Summer is often spent visiting, traveling, exploring, and relaxing the schedules or commitments that structure the rest of the year. Things like meal times, bed times, and weekend afternoons seem best unplanned. As September approaches, we now move toward new rhythms and routines. Welcome home!  Home to your studio, home to your community, home to yourself. What does it mean to come home to yourself?

This question has captured my attention in all seasons. Does coming home mean that I greet myself, along with the various guests described by Rumi in the well-known poem Guest House? Ultimately, coming home to yourself relates to the deeper inner work of self-acceptance. I’ve done my fair share of running from myself while trying to escape and am likely to repeat such patterns. However, coming home now actually sounds inviting. The fresh perspective, good sleep and time away have prepared me to face the messy-ness of home; the insecurities, short-comings, and wounds. I am also ready to come home to my own bed and favorite mug of our own special blend of coffee. And many options for footwear.

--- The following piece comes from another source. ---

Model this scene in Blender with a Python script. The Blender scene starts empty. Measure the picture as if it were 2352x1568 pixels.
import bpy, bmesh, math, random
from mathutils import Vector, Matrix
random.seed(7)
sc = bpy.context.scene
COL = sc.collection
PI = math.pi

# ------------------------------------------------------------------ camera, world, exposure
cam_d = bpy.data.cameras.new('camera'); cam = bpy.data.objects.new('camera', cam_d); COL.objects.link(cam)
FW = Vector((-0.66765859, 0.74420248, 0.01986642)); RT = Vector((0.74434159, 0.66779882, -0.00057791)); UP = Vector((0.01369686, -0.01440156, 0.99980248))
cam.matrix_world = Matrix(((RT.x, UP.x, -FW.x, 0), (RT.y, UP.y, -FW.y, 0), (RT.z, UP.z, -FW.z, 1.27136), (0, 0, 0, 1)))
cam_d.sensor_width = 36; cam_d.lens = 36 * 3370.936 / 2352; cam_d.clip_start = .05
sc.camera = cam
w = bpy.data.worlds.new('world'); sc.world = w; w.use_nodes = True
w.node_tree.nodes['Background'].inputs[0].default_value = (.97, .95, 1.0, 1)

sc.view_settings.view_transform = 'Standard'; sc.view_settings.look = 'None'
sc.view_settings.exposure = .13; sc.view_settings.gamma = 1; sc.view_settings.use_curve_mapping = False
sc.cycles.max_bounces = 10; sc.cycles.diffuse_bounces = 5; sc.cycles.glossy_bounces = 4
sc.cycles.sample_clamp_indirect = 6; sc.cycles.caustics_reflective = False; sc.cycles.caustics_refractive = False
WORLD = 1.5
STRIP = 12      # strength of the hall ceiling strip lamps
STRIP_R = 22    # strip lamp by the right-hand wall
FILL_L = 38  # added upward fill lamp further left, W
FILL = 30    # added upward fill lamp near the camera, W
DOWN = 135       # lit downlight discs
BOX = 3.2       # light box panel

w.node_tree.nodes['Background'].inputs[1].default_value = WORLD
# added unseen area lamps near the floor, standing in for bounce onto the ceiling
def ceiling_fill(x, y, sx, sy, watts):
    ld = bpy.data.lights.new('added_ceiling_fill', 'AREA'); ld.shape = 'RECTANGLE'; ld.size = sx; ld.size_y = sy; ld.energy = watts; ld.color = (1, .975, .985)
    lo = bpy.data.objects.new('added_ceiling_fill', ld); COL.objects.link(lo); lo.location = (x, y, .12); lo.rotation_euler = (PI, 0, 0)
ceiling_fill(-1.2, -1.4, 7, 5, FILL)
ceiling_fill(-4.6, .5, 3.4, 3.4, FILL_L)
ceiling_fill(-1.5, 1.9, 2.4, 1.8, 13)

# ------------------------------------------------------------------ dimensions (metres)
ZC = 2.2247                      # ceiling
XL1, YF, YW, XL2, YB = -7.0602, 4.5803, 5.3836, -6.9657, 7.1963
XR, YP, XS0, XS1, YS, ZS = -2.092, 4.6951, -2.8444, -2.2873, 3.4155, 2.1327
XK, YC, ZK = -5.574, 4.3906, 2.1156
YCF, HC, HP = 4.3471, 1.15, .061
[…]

“It’s a funny thing coming home. Nothing changes. Everything looks the same, feels the same, even smells the same. You realize what’s changed is you”. – F. Scott Fitzgerald

And how about vacation? Seeing new places, putting myself in the unknown, and having experiences that I can’t plan or predict make travel a practice of being present. In some strange way, rather than an escape, this brings me home to myself. The sense of adventure and the lack of a routine or plan allow for spontaneous silliness. I spend all day outdoors, walk many miles, and rekindle curiosity. Public transportation is free entertainment and a fabulous teacher.  Fellow travelers easily connect in search for the right train, the correct boarding destination, and share with one another how it is we actually purchase tickets. To be in the “not knowing” in a world where we can find answers to almost everything brings me to a less critical version of myself. By traveling light, I grew accustomed to not being as dependent upon my usual comforts. I’m about as far from a minimalist as you can get… and yet I required so little to be content: one pair of sandals, one pair of sneakers, one dress and a toothbrush. The good ole iPhone served as a map, a translator and a purchasing device but I felt unplugged from the usual ways I use it. I was so “unplugged” while traveling that I broke my 122 day streak in Wordle!

I’m now home after a few weeks of such experiences. I feel grounded and relaxed in new and different ways. For me the challenge is to remain alive in the unknown and to eliminate the typical escape routes. Whether it is scrolling along instagram feeds or playing word games, when a void or space in time comes along, I’m quick to fill it with something (the latest novel at best). I want to rest more, spend time in nature, and accept myself without criticism. I want to have courage, patience, and a sense of humor without worrying what anyone else thinks.  Coming home to myself means I allow patience for what’s next to unfold instead of forcing an agenda.

All of us have experienced moments of “coming home”–feeling relaxed, grounded, free of the restlessness that characterizes so much of our everyday lives. These moments can arise in nature or in the depths of an activity we enjoy, alone or together with people we love. They show us that we are exactly where we are supposed to be. – OSHO   from the book Coming Home to Yourself

Even without traveling, try taking a vacation from yourself. Take a break from the habitual ways you move through the days and weeks by changing it in some way. And then, come home to yourself with a new perspective. Like coming home to yourself, your yoga home is one where you can always return… following time away (weeks, months, years), following an injury, or following a summer of adventure. Yoga practice offers us the chance to come home to ourselves in our body, our breath, our thoughts, and our hearts each time we get on the mat.